[lit-ideas] The time of nations (was Re: Peace Mystics)

  • From: "Torgeir Fjeld" <phatic@xxxxxxxxxxxxx>
  • To: lit-ideas@xxxxxxxxxxxxx
  • Date: Sun, 10 Feb 2008 23:44:28 +0100

"Mike Geary" wrote:
> Technology and economics are fast eroding the very notion of 
> nationality 

To offer a point from Benedict Anderson here: 
What nationalism offers is a new conception of time. (To Anderson nations are 
not eternal entities, as they are to writers such as Anthony Smith.) While 
under dynastic governance time was considered linear and unitary, and 
telological -- London or Madrid, as the case may be, was the locus in which 
events passed. Things going on in the provinces being reflections of the 
imperial center. The center consequently being the beginning and end of all 
possible events on a linear time scale.

Nations were formed as entities with indigenous time scales. News papers made 
it possible to think events happening simultaneously, transverse-time, as 
Anderson puts it.
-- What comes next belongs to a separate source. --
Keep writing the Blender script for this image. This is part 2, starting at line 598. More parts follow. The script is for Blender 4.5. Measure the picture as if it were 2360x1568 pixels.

Not only did events take place in Sao Paolo while other 
events took place in Lissabon, but events took place in Buenos Aires, others in 
Lima, and yet again others in Madrid. 

This was among the mechanisms that finally eroded the empire: It was no longer 
possible to convince its subjects that all events in the provinces was a mere 
reflection of the official time scale that occured in the emperial center. Once 
lost, the unitary, teleological conception of time prevalent under dynastic 
rule could not be retrieved. 

Now if this was a cruical historical shift to nationalisms, how do we imagine 
tempooral-spatial relations in a post-nationalist world order?